Effects of cellulose rich waste paper on fuel and mechanical properties of biogas digestate -derived briquettes.
Abstract
This study investigated the creation of a waste disposal channel as well as provision of a green energy source through employing waste paper and biogas digestate as feedstock in the production of fuel briquettes. This would not only contribute to solving energy poverty, disposal problems but also improve farmers’ income in Uganda through creation of a tradable item. Response surface methodology was employed to optimize fuel and mechanical properties of the developed briquettes. Linear models were found to best fit the responses of higher heating value, compressive strength and moisture content whereas quadratic models were found to best fit the responses of ash content and bulk density.

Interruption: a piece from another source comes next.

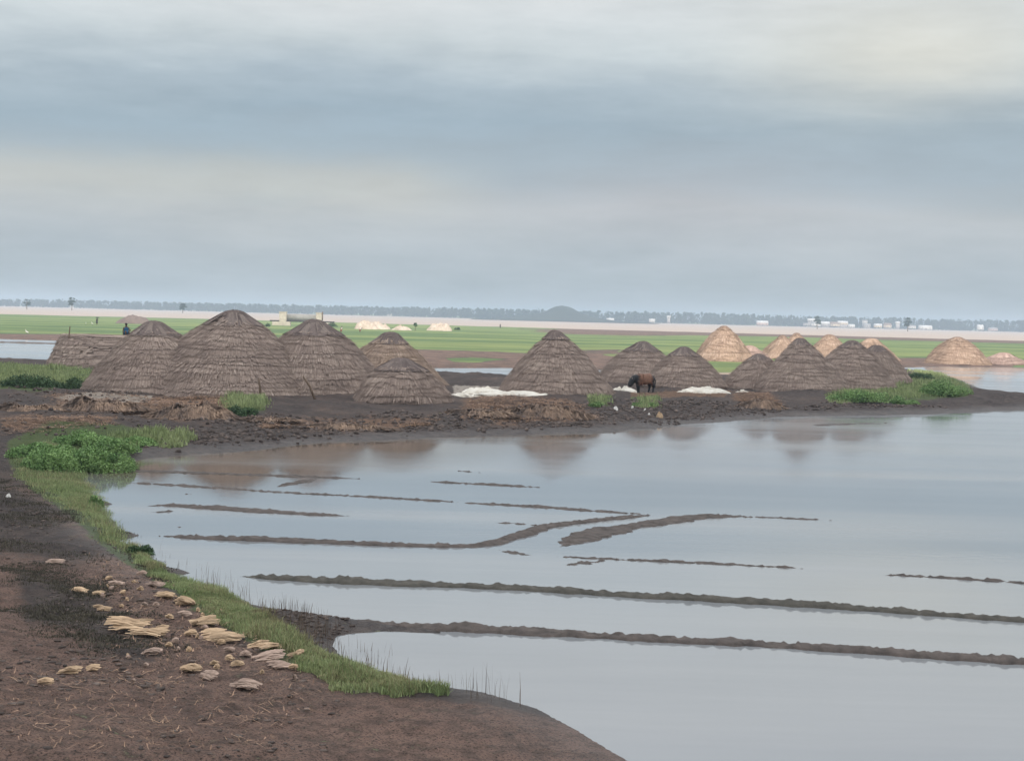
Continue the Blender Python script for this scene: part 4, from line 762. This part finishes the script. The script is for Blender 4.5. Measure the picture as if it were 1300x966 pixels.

Waste paper mass was found to have the most significant influence on ash content and higher heating rate. Waste paper also had the most significant influences on bulk density followed by compression force used. Moisture content was mainly influenced by waste paper mass followed by compression force applied. Optimum parameters were found to be; waste paper to digestate mass ratio (269: 1000), compression force (1530.81 N), and drying time (10.5 days). Development of briquettes using the optimum parameters resulted into ash content (22.686% db.), higher heating value (14.731 MJ/kg), bulk density (562.719 kgm-3), compressive strength (9.873 Nmm-2), and moisture content (5.466 % wb). The briquettes developed using the optimum parameters were mechanically strong with a drop test strength of 93.12%. The briquettes had a better thermal efficiency (52%) compared to eucalyptus wood (31%) and eucalyptus charcoal (36%) as well as a lower specific fuel consumption requirement. The cost of production for one-kilogram mass of briquettes was determined as $ 0.22615. If waste paper – digestate char derived briquettes replaced eucalyptus wood and derived charcoal, cost savings of $ 328.5 and $ 216.23 would be realized for every one ton of either fuel forgone. Emissions reductions of up to 1248.5 kg CO2 and 1589 kg CH4 per 2 tons of mixed waste employed would be realized.